Il timbro di Earle jr. si arrochisce sulle note di "Look The Other Way", alleviando solo in apparenza i toni: "I'm learning to be a better man/ I'm not certain but I think I can now", canta senza timore di mettere a nudo il suo animo. "C'è una grossa differenza tra una canzone e una pagina di diario", riflette. "È questo il problema delle canzoni personali: c'è un confine molto sottile tra personale e troppo personale". Le sue canzoni, però, sembrano riuscire a cogliere proprio quel fragile punto di equilibrio, pur rimanendo sempre saldamente ancorate a forme tradizionali.
I fiati lanciano riflessi Stax sulle pieghe nostalgiche dei brani, coniugando gli accenti folk del cantautorato di Jakob Dylan con la passione per la musica del Delta dell'ultima Cat Power. A movimentare la scena ci pensa il pianoforte rockabilly di "Baby's Got A Bad Idea", mentre "Memphis In The Rain" porta Van Morrison in gita nel Tennessee. Il passo, però, torna subito a distendersi, con i romantici echi di tromba di "Lower East Side" e la carezza della steel guitar di Paul Niehaus dei Lambchop in "Won't Be The Last Time".
Tra chitarre dal tocco nitido, sussulti di contrabbasso e bordoni d'organo dal sapore gospel, il taglio più marcatamente country-folk dei precedenti lavori di Earle torna solo alla fine del disco, con una "Movin' On" che sembra voler prendere in prestito da Johnny Cash il ritmo inconfondibile dell'era Sun Records.
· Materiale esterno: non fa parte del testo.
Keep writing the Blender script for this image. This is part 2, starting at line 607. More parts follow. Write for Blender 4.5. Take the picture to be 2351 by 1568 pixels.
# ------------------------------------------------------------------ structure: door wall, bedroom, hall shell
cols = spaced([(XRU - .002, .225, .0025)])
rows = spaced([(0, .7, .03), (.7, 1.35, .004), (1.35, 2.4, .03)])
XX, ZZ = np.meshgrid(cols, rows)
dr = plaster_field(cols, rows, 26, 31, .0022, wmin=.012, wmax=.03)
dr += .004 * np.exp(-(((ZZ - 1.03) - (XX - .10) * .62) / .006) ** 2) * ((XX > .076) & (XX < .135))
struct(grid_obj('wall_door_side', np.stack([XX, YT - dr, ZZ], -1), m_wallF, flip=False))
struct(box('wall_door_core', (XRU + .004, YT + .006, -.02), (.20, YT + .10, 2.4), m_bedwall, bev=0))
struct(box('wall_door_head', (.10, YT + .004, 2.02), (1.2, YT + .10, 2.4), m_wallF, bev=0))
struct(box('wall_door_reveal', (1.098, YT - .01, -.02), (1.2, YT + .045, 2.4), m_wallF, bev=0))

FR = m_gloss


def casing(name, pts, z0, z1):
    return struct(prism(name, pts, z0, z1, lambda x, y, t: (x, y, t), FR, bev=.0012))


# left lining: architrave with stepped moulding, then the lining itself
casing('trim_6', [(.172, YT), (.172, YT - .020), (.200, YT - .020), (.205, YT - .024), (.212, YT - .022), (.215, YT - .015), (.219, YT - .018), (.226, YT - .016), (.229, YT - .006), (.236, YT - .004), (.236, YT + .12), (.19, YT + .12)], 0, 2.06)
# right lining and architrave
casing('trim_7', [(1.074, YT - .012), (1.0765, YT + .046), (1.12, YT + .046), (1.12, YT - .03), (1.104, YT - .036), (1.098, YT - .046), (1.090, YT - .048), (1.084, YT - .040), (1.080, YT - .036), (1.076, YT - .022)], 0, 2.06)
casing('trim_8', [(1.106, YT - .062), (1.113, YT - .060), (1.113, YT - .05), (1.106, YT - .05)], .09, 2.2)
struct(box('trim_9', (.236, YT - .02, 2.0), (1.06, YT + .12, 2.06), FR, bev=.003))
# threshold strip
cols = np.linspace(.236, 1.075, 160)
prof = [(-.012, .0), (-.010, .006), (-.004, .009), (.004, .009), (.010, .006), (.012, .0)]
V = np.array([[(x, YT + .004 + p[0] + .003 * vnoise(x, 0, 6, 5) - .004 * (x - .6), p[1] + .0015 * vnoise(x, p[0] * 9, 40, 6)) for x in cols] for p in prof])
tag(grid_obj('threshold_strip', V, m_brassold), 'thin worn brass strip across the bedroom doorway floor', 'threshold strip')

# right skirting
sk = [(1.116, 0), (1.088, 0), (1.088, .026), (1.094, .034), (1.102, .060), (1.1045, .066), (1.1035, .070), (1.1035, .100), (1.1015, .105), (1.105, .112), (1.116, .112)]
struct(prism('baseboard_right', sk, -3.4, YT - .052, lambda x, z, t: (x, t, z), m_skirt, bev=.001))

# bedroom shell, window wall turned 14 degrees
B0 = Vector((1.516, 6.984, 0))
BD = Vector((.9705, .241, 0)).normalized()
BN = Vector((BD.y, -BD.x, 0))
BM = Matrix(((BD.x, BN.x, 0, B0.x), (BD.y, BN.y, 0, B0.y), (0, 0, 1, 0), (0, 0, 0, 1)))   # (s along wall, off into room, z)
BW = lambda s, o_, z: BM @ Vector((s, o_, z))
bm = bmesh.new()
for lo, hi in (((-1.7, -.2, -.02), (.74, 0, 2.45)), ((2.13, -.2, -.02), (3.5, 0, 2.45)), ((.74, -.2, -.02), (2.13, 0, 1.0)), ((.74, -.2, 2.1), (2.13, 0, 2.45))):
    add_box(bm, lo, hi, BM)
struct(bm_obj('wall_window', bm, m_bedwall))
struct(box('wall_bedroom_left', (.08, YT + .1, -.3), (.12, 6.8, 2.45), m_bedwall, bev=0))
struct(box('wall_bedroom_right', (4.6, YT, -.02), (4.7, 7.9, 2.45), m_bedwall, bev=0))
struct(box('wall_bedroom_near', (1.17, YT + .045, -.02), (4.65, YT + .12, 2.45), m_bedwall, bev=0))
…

Superata la soglia dei trent'anni, Justin Townes racconta tutta la sua debolezza, ma anche tutto il suo desiderio: "30 years of runnin's left me standing with my back to the cold/ And it's left me most days wondering if I've ever really learned a thing at all/ But I'm trying to move on". Una domanda instancabile, che nessuna caduta riesce mai a soffocare: è questo, alla fine, a rendere veramente uomini.